Monday, March 28, 2011

Farewell Appa!

29th March, 1998- The memory of the day still stays fresh in my mind. That was the day you left us to continue your journey into God's loving hands. I remember your cry of pain, the way you clutched your heart, the manner in which your body was slumped on the couch. I know you fought your way through the pain, Appa. I know you wanted to live and I know you didn't want to leave us alone.

But God is great. He knew you have done your job here. It took me years to understand this, but I do know now. You have done your job here Appa, but I just wished you stayed on to see the results of your good deeds.

You didn't merely bring life to us...you shined your ways through all our hearts, you blessed us with your ever charming smile and you loved us for the way we are. You are the epitome of life, Appa and it saddens me that I never got to convey that to you.

For the first few years after your untimely demise, I often find myself sitting and thinking about you. I walk into an empty house and I could almost hear you calling out to me. I cry myself to sleep, hoping that I'll see you the next day. I think about you in times of trouble, wishing that you can just bundle me up and solve my problems. I think about you in times of joy, wishing that you can just share the happiness I felt. I think about practically everyday, for you are a person worth thinking about.

As time passed, my life got busier and busier. So much so that I stopped hearing your voice in the empty house. I even stopped crying myself to sleep but for the life of me, I could never stop thinking about you. All because, you have never stopped being the charming person that was so uniquely you.

Every family function that I attend, there were always relatives who reminisce their time spent with you. And that's when I realized that you not only shined our lives, but hundreds, maybe thousands of lives out there. That was your gift and you never failed to share it with others. That's what makes you uniquely you.
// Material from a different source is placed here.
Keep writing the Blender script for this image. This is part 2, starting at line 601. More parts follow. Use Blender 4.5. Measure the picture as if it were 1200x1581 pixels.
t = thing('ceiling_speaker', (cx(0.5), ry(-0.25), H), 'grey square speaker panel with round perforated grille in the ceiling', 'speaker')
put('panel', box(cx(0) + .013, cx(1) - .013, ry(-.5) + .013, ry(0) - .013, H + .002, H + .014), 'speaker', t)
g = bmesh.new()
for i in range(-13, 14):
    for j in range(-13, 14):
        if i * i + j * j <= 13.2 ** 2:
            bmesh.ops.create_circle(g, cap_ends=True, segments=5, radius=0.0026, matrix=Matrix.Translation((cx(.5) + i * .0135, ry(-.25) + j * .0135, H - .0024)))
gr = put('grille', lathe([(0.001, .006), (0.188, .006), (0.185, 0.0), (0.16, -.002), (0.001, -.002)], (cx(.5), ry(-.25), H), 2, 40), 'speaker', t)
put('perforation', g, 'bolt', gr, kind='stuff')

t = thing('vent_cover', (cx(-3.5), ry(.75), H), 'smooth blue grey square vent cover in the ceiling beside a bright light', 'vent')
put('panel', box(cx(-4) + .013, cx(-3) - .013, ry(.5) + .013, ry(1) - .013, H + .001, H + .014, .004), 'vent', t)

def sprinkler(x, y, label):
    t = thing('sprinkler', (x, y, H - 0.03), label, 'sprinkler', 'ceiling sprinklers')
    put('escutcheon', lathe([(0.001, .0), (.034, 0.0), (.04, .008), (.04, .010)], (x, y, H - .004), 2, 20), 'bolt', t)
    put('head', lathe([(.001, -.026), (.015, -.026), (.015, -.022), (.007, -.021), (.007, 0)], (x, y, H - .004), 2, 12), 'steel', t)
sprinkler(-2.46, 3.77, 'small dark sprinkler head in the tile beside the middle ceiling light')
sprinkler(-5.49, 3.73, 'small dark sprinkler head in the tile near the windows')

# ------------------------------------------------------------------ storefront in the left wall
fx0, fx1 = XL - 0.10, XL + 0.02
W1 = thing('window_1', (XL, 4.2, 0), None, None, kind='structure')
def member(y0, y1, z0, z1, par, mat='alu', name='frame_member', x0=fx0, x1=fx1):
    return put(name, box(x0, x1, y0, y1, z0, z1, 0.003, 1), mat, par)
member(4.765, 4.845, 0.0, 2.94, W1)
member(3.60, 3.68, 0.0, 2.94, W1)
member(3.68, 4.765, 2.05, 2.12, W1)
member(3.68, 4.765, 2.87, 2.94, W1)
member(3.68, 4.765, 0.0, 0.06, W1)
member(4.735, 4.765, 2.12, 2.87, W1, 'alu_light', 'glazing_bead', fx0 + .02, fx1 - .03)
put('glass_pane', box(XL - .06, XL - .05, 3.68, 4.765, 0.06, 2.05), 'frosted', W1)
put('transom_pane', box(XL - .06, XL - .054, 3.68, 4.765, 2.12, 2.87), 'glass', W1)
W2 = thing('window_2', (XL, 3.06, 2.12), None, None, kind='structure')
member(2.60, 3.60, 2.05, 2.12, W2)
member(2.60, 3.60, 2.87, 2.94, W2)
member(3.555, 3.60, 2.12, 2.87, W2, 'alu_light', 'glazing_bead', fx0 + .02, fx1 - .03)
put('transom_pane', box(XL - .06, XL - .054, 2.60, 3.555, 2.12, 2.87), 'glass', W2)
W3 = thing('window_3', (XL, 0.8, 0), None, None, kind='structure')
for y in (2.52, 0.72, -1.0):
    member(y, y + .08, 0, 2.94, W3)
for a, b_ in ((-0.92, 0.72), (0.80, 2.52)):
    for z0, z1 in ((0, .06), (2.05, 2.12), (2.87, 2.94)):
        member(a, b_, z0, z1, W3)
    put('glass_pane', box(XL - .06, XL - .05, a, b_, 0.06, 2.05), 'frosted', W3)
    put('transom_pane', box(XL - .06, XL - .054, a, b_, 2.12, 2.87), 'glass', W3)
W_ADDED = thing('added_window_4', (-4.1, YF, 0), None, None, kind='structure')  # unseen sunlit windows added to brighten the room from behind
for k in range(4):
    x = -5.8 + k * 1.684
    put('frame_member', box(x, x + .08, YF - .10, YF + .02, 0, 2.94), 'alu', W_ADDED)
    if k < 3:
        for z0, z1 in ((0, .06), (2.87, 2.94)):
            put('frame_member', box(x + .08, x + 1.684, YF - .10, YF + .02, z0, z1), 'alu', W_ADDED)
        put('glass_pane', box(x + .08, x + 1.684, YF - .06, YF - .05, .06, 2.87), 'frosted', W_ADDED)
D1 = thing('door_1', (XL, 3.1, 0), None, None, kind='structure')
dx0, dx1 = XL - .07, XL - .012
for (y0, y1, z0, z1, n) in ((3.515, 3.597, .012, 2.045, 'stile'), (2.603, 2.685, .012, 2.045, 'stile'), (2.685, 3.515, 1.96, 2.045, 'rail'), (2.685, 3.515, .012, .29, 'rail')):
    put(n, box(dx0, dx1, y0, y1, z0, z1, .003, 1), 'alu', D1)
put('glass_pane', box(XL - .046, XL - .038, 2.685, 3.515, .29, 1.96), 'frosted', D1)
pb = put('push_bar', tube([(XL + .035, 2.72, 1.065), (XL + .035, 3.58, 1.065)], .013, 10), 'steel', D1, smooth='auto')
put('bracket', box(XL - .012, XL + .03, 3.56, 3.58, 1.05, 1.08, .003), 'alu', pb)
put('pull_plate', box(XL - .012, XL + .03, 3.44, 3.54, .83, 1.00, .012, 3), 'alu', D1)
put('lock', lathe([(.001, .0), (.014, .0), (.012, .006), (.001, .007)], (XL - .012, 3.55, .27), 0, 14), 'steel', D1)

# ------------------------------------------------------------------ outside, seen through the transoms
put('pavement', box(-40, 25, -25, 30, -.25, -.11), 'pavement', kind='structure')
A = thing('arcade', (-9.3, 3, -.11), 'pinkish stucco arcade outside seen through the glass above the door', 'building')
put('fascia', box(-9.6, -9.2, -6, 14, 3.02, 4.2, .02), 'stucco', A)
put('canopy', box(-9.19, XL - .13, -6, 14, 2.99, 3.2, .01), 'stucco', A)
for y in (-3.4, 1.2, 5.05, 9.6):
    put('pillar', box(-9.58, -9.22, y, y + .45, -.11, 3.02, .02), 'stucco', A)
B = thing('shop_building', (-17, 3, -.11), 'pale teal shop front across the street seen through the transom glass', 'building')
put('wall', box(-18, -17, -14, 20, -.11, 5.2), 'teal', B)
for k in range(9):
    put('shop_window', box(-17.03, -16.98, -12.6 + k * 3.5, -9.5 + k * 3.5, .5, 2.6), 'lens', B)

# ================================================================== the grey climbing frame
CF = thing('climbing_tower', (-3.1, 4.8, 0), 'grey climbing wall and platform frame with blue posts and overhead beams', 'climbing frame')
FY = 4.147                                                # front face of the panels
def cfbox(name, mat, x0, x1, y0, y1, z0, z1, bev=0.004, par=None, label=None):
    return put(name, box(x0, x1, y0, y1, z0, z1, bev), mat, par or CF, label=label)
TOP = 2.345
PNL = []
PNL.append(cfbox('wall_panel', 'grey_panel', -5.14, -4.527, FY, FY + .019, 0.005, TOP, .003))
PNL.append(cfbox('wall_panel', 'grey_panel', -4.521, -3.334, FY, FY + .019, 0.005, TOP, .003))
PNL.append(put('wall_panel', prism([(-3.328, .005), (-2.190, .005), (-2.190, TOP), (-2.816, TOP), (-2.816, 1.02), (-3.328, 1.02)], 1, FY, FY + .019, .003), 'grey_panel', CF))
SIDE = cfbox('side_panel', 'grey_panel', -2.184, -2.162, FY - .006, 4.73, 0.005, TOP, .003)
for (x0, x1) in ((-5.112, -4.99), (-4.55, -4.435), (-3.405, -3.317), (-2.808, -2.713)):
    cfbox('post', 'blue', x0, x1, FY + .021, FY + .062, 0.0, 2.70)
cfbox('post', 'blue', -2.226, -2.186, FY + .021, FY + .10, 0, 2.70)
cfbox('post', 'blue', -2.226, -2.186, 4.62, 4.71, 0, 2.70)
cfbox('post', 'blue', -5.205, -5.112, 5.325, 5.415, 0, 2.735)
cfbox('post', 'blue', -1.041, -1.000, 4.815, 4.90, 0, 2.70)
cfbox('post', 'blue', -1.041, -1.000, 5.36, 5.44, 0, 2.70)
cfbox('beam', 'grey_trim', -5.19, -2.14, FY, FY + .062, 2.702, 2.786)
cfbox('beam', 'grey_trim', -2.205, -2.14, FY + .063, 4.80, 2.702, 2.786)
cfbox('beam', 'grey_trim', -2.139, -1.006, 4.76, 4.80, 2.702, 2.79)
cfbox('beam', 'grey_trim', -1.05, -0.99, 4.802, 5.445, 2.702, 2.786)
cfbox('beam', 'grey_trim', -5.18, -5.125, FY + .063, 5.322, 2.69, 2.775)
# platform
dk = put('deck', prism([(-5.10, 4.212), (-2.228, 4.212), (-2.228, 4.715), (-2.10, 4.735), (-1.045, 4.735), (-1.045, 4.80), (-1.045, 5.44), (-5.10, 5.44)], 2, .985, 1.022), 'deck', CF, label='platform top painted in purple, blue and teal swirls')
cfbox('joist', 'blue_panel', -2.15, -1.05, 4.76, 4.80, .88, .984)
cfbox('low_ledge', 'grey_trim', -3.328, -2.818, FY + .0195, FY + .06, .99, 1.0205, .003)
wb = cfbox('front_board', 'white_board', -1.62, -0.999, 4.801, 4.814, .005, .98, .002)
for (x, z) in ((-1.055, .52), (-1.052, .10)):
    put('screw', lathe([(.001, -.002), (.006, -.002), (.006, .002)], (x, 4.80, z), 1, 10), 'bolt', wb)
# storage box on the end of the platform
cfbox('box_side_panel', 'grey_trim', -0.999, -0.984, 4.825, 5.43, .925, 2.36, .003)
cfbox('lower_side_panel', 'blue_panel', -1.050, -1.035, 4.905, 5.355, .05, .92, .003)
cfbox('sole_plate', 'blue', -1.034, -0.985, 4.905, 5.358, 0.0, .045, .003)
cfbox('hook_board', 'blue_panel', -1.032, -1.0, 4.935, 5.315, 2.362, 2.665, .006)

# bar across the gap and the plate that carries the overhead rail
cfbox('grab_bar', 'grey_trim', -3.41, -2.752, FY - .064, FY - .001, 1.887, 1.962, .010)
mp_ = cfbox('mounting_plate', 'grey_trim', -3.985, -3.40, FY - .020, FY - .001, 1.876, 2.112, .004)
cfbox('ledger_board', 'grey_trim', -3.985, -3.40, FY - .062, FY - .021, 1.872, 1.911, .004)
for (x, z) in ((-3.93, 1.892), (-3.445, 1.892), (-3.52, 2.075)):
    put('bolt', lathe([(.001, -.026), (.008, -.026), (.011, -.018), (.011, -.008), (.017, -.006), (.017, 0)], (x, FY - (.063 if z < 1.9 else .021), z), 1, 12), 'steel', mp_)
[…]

I realized today I wasted years being sad and sorrowful without you. The way you gave joy to others, I'm very sure you wouldn't want to be the cause of my sorrows today. And so I've decided! I've decided that I'm going to be happy whenever I think about you. I've decided that I'm going to listen to every single word said by others on you and feel proud that after 13 years, you still gain a permanent place in all our hearts. I've decided that I'm going to celebrate life like you did, Appa and try to find a place in the hearts of others, just like you did.

Farewell Appa. I'm still missing you but be rest assured, there's no sorrow in my heart now. I still wish you're standing by my side today, then again, I know you'll stay in my heart forever. Farewell Appa, I love you!